[START OF MATERIAL]
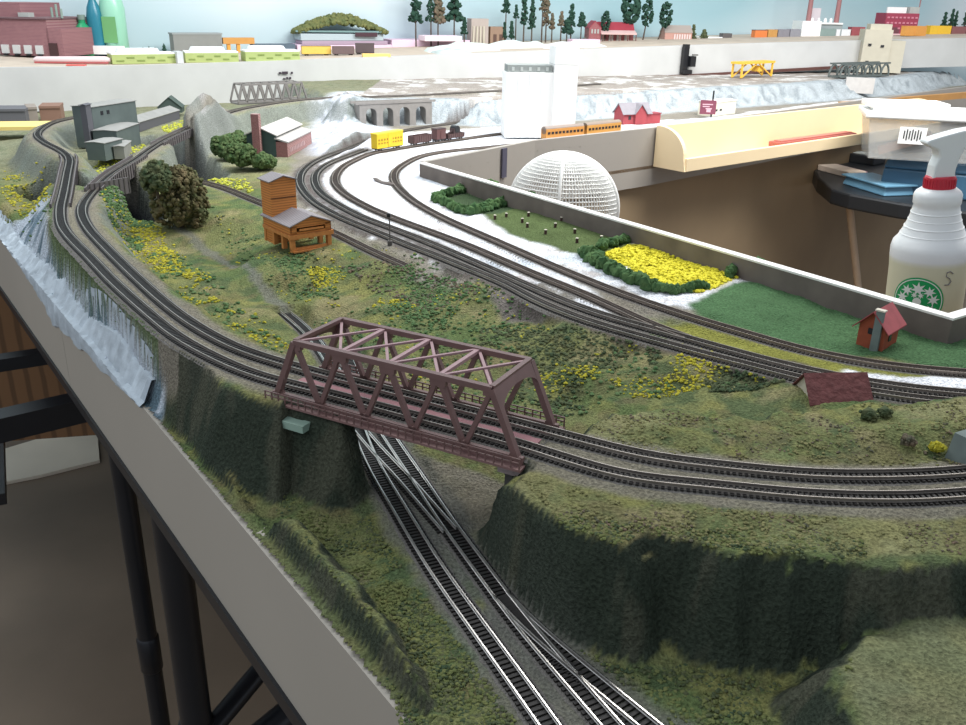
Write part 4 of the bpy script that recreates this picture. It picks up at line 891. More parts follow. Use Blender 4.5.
# pick the fascia segment 1 frame; local x along board, local -y outwards
tr=thing('trough_shelf','long cream painted wooden trough with curved ends fixed along the far pit board','shelf',(P0.x,P0.y,P0.z),ang)
Lt=1.35; Hb=.094; Dp=.095
MB().box((Lt/2,-.004,Hb/2),(Lt,.010,Hb)).build('back_board',M_cream,tr,bev=.001)
MB().box((Lt/2,-Dp/2,-.004),(Lt,Dp,.010)).build('bottom_board',M_cream,tr,bev=.001)
MB().box((Lt/2,-Dp,.008),(Lt,.010,.032)).build('front_lip',M_cream,tr,bev=.001)
for x in (0,Lt):
    pts=[(0,-.008),(0,Hb)]+[(-.012-(Dp-.014)*math.sin(a),.024+(Hb-.024)*math.cos(a)) for a in [PI/2*i/10 for i in range(11)]]+[(-Dp-.004,-.008)]
    mb=MB(); n=len(pts); vs=[(x-.006,p[0],p[1]) for p in pts]+[(x+.006,p[0],p[1]) for p in pts]
    mb.add(vs,[tuple(range(n)),tuple(range(n,2*n))[::-1]]+[(i,n+i,n+(i+1)%n,(i+1)%n) for i in range(n)]).build('end_panel',M_cream,tr)
TM=Matrix.Translation(P0)@Matrix.Rotation(ang,4,'Z')
def trp(x,y,z): return TM@Vector((x,y,z))
# red-brown flat case lying in the trough
def troughx(px,py,y,z):  # local x of the ray hitting trough floor
    d=ray(px,py); o=Vector((0,0,CZ)); t=((P0.z+z)-CZ)/d.z; p=o+d*t; return (TM.inverted()@p).x
M_case=mat('brick_red_case',lin(168,92,82),.5,var=.12,scale=30)
xa=troughx(746,146,0,.001); xb=troughx(822,136,0,.001)
cs=thing('long_case','long flat brick red case lying in the cream trough','case',trp((xa+xb)/2,-.055,.0015),ang-.02); Lc=min(max(xb-xa,.3),.6)
MB().box((0,0,.012),(Lc,.042,.022)).build('case_body',M_case,cs,bev=.003); MB().box((0,0,.0245),(Lc*.94,.024,.003)).build('lid_ridge',mat('case_ridge',lin(186,112,100),.5),cs,bev=.001)
xc=troughx(688,154,0,.001); t=thing('parts_strip','small dark green ribbed strip at the left end of the trough','model part',trp(max(xc,.03),-.06,.0015),ang+.1)
MB().box((.03,0,.003),(.075,.016,.004)).build('strip',mat('dark_olive_plastic',lin(84,90,66),.7),t); mb=MB(); [mb.box((-.003+i*.008,0,.007),(.004,.014,.004)) for i in range(9)]; mb.build('ribs',mat('olive_ribs',lin(120,120,90),.8),t)
xc=troughx(832,134,0,.001); t=thing('pliers','dark pliers lying open in the trough right of the red case','tool',trp(xc+.02,-.05,.0015),ang+.3)
for s in (-1,1): MB().bar((-.06,s*.022,.004),(.0,0,.004),.008,.006).build('handle',M_black,t); MB().bar((0,0,.004),(.05,s*-.006,.004),.007,.005).build('jaw',M_conc,t)
MB().tube([(0,0,0),(0,0,.009)],.006,10).build('pivot',M_conc,t)
# ------------------------------------------------------------------ table with toolbox
TZ=CZ-.50
def T_(px,py,z=-.50): return U(px,py,z)
M_tblack=mat('black_table_plastic',(.015,.017,.02),.4)
tb=thing('folding_table','black topped folding table with crossed metal and wooden legs in the pit','table',(0,0,0))
poly=[T_(812,166),T_(818,178),T_(832,189),T_(850,194),T_(900,203),T_(966,212),T_(1080,226),T_(1090,180),T_(1000,158),T_(900,146),T_(830,152),T_(814,158)]
poly=[(p.x,p.y) for p in poly]; MB().prism(poly,TZ-.045,TZ).build('table_top',M_tblack,tb,bev=.006)
M_legw=mat('pale_wood_leg',lin(206,182,156),.6,var=.1,scale=20); M_chr=mat('chrome_leg',lin(190,190,190),.25,metal=.9)
TA_=Vector(((T_(832,189).x),(T_(832,189).y),0)); lx=Vector((1,.0,0)); 
for (a,b,mm,ww) in (((.36,.05),(.05,.05),M_chr,.012),((.04,.09),(.30,.09),M_legw,.018),((.52,.09),(.30,.09),M_legw,.018),((.60,.05),(.80,.05),M_chr,.012)):
    MB().tube([(TA_.x+.04+a[0],TA_.y+a[1]-.02,TZ-.03),(TA_.x+.04+b[0],TA_.y+b[1]-.02,.004)],ww/2*1.2,10).build('leg',mm,tb,smooth=True)
M_tool=mat('teal_blue_plastic',lin(58,96,122),.4,var=.06,scale=20); M_tool2=mat('light_blue_plastic',lin(104,150,176),.35)
def boxon(name,label,cat,pa,pb,dep,h,z,rot=None):
    A=U(*pa,z);B=U(*pb,z); e=B-A; return thing(name,label,cat,A,math.atan2(e.y,e.x) if rot is None else rot),math.hypot(e.x,e.y)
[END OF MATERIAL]
STATED EXERCISE: Reproduce every line of the listing above in which the string "part" appears.

EXPECTED ANSWER:
Write part 4 of the bpy script that recreates this picture. It picks up at line 891. More parts follow. Use Blender 4.5.
xc=troughx(688,154,0,.001); t=thing('parts_strip','small dark green ribbed strip at the left end of the trough','model part',trp(max(xc,.03),-.06,.0015),ang+.1)